— Set task —
Repeat exactly each line of the data provided below.

— Material provided —

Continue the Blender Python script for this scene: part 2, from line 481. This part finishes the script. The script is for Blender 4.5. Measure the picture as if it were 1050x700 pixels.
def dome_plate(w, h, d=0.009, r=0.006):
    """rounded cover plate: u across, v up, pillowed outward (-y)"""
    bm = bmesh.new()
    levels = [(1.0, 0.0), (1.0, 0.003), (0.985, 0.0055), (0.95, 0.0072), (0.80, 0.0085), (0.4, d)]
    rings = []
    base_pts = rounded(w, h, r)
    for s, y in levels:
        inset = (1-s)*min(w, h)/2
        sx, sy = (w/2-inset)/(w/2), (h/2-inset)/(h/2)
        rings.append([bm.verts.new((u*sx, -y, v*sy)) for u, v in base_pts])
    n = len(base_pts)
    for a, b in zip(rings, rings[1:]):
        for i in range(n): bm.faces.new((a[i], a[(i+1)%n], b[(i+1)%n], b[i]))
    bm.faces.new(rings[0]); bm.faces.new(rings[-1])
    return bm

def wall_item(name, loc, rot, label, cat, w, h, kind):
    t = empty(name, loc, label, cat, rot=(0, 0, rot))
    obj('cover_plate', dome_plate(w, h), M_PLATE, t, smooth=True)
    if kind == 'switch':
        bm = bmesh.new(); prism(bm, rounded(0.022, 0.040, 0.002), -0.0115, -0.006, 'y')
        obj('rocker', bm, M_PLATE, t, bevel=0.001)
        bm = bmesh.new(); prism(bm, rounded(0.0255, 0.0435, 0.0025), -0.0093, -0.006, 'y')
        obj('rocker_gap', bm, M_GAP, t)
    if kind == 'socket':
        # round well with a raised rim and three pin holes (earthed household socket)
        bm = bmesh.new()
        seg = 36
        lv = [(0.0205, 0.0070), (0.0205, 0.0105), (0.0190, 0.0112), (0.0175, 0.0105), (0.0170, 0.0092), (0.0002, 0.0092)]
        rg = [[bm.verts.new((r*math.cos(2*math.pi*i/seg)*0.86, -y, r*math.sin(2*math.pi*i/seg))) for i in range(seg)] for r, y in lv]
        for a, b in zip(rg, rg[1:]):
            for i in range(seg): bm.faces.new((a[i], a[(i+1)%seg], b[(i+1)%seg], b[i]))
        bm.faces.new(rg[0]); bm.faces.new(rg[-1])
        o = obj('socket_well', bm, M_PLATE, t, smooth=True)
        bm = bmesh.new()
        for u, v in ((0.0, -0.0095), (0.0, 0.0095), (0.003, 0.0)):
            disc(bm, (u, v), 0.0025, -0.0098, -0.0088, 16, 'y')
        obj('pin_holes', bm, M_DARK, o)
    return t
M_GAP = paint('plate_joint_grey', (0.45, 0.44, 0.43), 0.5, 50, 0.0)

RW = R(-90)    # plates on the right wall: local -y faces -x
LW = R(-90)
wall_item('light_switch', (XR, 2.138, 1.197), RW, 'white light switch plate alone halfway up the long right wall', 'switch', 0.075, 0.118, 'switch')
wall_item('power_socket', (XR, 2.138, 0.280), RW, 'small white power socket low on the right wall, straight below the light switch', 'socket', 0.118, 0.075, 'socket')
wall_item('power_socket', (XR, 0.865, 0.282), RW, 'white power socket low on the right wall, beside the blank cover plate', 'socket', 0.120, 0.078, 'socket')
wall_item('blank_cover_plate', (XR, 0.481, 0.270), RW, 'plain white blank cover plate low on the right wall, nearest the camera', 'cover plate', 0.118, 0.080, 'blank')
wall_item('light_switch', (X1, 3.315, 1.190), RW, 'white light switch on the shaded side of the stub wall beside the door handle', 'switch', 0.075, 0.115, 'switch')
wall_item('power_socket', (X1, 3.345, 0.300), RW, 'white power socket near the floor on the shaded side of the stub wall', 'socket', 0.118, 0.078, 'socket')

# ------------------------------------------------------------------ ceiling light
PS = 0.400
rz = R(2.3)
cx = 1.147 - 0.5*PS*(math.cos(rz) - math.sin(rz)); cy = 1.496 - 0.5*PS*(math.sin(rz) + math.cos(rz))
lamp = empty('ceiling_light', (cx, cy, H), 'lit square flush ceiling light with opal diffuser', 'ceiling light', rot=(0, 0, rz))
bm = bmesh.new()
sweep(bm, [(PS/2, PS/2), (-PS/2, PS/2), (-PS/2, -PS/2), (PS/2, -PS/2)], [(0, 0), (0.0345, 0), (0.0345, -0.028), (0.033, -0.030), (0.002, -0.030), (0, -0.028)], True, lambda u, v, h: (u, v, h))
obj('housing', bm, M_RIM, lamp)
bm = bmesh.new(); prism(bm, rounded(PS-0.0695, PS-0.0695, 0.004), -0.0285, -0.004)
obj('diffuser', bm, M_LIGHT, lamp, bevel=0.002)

— Exercise output —
Continue the Blender Python script for this scene: part 2, from line 481. This part finishes the script. The script is for Blender 4.5. Measure the picture as if it were 1050x700 pixels.
def dome_plate(w, h, d=0.009, r=0.006):
    """rounded cover plate: u across, v up, pillowed outward (-y)"""
    bm = bmesh.new()
    levels = [(1.0, 0.0), (1.0, 0.003), (0.985, 0.0055), (0.95, 0.0072), (0.80, 0.0085), (0.4, d)]
    rings = []
    base_pts = rounded(w, h, r)
    for s, y in levels:
        inset = (1-s)*min(w, h)/2
        sx, sy = (w/2-inset)/(w/2), (h/2-inset)/(h/2)
        rings.append([bm.verts.new((u*sx, -y, v*sy)) for u, v in base_pts])
    n = len(base_pts)
    for a, b in zip(rings, rings[1:]):
        for i in range(n): bm.faces.new((a[i], a[(i+1)%n], b[(i+1)%n], b[i]))
    bm.faces.new(rings[0]); bm.faces.new(rings[-1])
    return bm

def wall_item(name, loc, rot, label, cat, w, h, kind):
    t = empty(name, loc, label, cat, rot=(0, 0, rot))
    obj('cover_plate', dome_plate(w, h), M_PLATE, t, smooth=True)
    if kind == 'switch':
        bm = bmesh.new(); prism(bm, rounded(0.022, 0.040, 0.002), -0.0115, -0.006, 'y')
        obj('rocker', bm, M_PLATE, t, bevel=0.001)
        bm = bmesh.new(); prism(bm, rounded(0.0255, 0.0435, 0.0025), -0.0093, -0.006, 'y')
        obj('rocker_gap', bm, M_GAP, t)
    if kind == 'socket':
        # round well with a raised rim and three pin holes (earthed household socket)
        bm = bmesh.new()
        seg = 36
        lv = [(0.0205, 0.0070), (0.0205, 0.0105), (0.0190, 0.0112), (0.0175, 0.0105), (0.0170, 0.0092), (0.0002, 0.0092)]
        rg = [[bm.verts.new((r*math.cos(2*math.pi*i/seg)*0.86, -y, r*math.sin(2*math.pi*i/seg))) for i in range(seg)] for r, y in lv]
        for a, b in zip(rg, rg[1:]):
            for i in range(seg): bm.faces.new((a[i], a[(i+1)%seg], b[(i+1)%seg], b[i]))
        bm.faces.new(rg[0]); bm.faces.new(rg[-1])
        o = obj('socket_well', bm, M_PLATE, t, smooth=True)
        bm = bmesh.new()
        for u, v in ((0.0, -0.0095), (0.0, 0.0095), (0.003, 0.0)):
            disc(bm, (u, v), 0.0025, -0.0098, -0.0088, 16, 'y')
        obj('pin_holes', bm, M_DARK, o)
    return t
M_GAP = paint('plate_joint_grey', (0.45, 0.44, 0.43), 0.5, 50, 0.0)

RW = R(-90)    # plates on the right wall: local -y faces -x
LW = R(-90)
wall_item('light_switch', (XR, 2.138, 1.197), RW, 'white light switch plate alone halfway up the long right wall', 'switch', 0.075, 0.118, 'switch')
wall_item('power_socket', (XR, 2.138, 0.280), RW, 'small white power socket low on the right wall, straight below the light switch', 'socket', 0.118, 0.075, 'socket')
wall_item('power_socket', (XR, 0.865, 0.282), RW, 'white power socket low on the right wall, beside the blank cover plate', 'socket', 0.120, 0.078, 'socket')
wall_item('blank_cover_plate', (XR, 0.481, 0.270), RW, 'plain white blank cover plate low on the right wall, nearest the camera', 'cover plate', 0.118, 0.080, 'blank')
wall_item('light_switch', (X1, 3.315, 1.190), RW, 'white light switch on the shaded side of the stub wall beside the door handle', 'switch', 0.075, 0.115, 'switch')
wall_item('power_socket', (X1, 3.345, 0.300), RW, 'white power socket near the floor on the shaded side of the stub wall', 'socket', 0.118, 0.078, 'socket')

# ------------------------------------------------------------------ ceiling light
PS = 0.400
rz = R(2.3)
cx = 1.147 - 0.5*PS*(math.cos(rz) - math.sin(rz)); cy = 1.496 - 0.5*PS*(math.sin(rz) + math.cos(rz))
lamp = empty('ceiling_light', (cx, cy, H), 'lit square flush ceiling light with opal diffuser', 'ceiling light', rot=(0, 0, rz))
bm = bmesh.new()
sweep(bm, [(PS/2, PS/2), (-PS/2, PS/2), (-PS/2, -PS/2), (PS/2, -PS/2)], [(0, 0), (0.0345, 0), (0.0345, -0.028), (0.033, -0.030), (0.002, -0.030), (0, -0.028)], True, lambda u, v, h: (u, v, h))
obj('housing', bm, M_RIM, lamp)
bm = bmesh.new(); prism(bm, rounded(PS-0.0695, PS-0.0695, 0.004), -0.0285, -0.004)
obj('diffuser', bm, M_LIGHT, lamp, bevel=0.002)